Irgendwo habe ich mal gelesen, beim Tango geht es darum, Spannungen auszuhalten. Und jeder, der Tango tanzt, wird mir recht geben, dass der Tango voller Spannungen ist. Tango tanzen hat nicht nur schöne Seiten (z.B. wenn's mit dem Tanzen nicht so geklappt hat). Andererseits spendet er z.B. auch Trost durch die Umarmung oder lässt einen die Erbärmlichkeit des Lebens vergessen, weil jede Milonga ein Fest ist.
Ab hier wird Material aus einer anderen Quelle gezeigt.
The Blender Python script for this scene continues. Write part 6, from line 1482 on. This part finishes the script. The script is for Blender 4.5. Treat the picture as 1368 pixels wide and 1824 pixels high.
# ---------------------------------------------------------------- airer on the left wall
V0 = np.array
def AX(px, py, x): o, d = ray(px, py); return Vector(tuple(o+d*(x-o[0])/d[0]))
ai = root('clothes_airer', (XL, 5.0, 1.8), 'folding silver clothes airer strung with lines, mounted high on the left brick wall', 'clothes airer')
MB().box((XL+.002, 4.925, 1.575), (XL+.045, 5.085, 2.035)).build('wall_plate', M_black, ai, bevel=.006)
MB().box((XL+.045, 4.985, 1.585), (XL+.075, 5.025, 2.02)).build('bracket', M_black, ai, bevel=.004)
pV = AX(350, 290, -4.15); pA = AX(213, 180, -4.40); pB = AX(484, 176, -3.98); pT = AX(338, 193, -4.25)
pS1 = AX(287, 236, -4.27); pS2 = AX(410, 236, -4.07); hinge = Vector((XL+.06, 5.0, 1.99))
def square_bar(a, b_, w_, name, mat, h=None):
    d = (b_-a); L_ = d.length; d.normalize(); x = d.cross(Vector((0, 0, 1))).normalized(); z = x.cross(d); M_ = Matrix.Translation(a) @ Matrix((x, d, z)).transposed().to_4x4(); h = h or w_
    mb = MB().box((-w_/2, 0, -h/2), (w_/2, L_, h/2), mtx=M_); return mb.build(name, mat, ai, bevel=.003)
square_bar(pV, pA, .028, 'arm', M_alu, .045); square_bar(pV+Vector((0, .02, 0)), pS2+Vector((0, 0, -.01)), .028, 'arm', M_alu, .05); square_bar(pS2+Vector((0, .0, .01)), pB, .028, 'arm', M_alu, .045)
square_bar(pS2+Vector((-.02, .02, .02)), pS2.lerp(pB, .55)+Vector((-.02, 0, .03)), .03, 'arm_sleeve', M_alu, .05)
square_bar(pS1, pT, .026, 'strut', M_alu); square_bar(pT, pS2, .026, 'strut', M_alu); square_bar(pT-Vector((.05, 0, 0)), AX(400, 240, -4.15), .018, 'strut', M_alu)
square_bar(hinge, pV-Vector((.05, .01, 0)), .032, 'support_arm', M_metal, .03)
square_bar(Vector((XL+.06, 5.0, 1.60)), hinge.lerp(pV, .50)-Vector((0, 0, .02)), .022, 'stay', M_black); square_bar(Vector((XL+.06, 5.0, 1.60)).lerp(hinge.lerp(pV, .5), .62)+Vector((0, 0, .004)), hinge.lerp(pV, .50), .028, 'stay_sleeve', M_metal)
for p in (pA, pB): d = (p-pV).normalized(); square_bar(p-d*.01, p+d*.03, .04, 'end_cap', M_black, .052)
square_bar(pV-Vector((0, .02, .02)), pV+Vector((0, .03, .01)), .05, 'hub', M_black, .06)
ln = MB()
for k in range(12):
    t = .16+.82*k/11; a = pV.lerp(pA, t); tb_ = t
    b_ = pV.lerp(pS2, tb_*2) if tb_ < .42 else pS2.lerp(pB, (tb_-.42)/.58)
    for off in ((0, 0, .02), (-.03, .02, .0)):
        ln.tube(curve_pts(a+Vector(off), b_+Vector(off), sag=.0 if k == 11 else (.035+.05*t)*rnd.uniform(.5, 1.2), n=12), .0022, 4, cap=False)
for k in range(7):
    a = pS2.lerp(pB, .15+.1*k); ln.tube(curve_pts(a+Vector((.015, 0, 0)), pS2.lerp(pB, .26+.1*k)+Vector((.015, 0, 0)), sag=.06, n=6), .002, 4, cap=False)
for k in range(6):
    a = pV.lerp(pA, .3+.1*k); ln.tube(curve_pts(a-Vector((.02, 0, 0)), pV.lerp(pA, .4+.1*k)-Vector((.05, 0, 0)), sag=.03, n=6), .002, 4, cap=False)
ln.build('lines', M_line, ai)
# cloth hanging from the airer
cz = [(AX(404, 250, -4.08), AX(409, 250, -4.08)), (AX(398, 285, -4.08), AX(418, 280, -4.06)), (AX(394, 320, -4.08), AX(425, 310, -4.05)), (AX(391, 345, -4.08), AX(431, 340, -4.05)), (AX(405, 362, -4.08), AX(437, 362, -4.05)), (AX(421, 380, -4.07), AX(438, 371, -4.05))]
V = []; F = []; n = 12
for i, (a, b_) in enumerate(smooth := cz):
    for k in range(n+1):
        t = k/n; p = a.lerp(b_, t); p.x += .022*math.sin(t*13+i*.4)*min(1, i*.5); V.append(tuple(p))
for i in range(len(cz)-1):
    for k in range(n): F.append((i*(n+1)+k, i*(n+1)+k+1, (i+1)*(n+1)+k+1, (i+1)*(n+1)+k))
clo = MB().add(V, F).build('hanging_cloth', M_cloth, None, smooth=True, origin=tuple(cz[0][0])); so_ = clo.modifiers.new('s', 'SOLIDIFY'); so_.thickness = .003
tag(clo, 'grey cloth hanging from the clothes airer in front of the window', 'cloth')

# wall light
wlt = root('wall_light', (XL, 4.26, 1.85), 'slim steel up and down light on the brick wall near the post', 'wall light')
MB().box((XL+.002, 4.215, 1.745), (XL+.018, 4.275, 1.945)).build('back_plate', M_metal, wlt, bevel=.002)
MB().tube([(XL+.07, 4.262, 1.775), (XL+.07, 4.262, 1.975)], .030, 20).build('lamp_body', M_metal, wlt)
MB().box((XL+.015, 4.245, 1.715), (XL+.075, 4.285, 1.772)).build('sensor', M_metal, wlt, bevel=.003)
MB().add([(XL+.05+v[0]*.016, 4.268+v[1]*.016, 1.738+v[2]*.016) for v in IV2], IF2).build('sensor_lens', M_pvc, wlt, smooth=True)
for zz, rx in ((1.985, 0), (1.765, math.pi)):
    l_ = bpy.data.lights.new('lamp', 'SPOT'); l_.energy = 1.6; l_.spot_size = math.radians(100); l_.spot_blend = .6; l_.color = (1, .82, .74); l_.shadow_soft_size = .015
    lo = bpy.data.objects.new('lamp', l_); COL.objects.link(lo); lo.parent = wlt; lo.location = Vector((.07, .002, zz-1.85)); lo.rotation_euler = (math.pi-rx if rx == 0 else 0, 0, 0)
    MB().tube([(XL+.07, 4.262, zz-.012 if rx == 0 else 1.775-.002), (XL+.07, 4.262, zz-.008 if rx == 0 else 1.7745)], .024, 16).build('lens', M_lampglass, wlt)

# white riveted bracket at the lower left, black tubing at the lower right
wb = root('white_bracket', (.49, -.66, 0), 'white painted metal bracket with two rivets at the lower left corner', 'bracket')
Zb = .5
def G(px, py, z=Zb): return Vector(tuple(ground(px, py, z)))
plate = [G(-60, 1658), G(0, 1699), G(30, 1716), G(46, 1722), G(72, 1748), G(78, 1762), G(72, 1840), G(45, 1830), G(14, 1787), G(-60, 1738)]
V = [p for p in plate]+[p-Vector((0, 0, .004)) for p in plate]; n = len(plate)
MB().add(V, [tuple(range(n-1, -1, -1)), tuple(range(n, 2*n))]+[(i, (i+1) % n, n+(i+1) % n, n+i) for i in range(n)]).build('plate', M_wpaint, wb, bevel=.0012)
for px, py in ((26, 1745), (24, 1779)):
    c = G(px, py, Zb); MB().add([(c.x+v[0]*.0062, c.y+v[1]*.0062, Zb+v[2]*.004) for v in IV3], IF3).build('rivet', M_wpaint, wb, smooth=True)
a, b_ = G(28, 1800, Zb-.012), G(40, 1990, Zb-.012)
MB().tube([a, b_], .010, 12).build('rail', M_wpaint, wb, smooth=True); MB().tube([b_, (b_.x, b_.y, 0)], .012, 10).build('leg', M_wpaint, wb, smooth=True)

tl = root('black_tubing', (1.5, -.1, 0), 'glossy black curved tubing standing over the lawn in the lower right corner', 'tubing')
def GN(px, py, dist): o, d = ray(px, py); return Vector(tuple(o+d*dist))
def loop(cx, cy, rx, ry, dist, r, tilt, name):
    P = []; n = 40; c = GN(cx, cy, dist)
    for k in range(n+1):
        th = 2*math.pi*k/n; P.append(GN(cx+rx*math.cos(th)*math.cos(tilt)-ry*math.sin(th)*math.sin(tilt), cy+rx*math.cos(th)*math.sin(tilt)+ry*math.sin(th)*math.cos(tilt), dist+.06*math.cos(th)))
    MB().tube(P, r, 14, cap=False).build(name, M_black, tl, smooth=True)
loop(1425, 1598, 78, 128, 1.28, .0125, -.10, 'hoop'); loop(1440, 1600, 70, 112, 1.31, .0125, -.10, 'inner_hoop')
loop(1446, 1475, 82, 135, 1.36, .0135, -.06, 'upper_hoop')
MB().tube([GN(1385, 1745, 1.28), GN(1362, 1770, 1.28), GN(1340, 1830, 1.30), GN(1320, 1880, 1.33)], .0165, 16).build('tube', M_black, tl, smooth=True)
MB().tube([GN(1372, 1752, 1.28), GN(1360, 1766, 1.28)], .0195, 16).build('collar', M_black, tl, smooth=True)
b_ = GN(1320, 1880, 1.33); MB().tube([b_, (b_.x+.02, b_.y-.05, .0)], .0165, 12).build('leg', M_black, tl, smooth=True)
Und dieses Feiern ist ein wirklicher Vorgeschmack auf den Himmel, zu dem wir hoffentlich alle unterwegs sind. Deshalb spricht mir "Ich lobe den Tanz" wirklich aus der Seele, auch wenn's vermutlich nicht von Augustinus stammt. Eines bin ich mir sicher: Jesus hätte sicher auch Tango getanzt.

Anonym hat gesagt…

Tango hat für mich viele Facetten. Was mir auffällt, dass die Tänzer dann nur noch Tango tanzen. Fragt sich, ob hier eine "Verhungerungswunde" im seelischen gestillt werden möchte ? Zuviel davon, lässt die Realität verschwimmen, es entstehen eigene ritualisierte Gesetzmäßigkeiten, die oft mit dem Leben außerhalb des Tanzsaales nicht viel Gemeinsamkeiten aufweisen. Kritik daran ist ebenso unerwünscht, wie Kritik daran, dass im Tango eben alles erlaubt ist, weil es Tango ist. Wer sich dem nicht fügen kann, "ist noch nicht so weit". Sagen pseudospirituelle auch gerne. Manchmal beobachte ich die unendlich aufwändigen und lagen Verabschiedungsrituale, obwohl am nächsten Tag doch wieder alle beisammen sind. Manchmal erinnert mich das an Vater, Mutter, Kind spielen, besonders wenn man sich die Dynamiken betrachtet. So gesehen, belegt es einige offene Rezeptoren. (LB)

Anonym hat gesagt…

Tango, der Fahrstuhl durch die Hölle in den Himmel, ohne die Grundlagen unseres Seins aufzugeben. Sonst wird es wackelig, nebulös, wie zuviel Religion eben. Spaß soll es machen, bei all den traurigen Liedern. Gar nicht so leicht. Vielleicht hilft dann wirklich nur beten?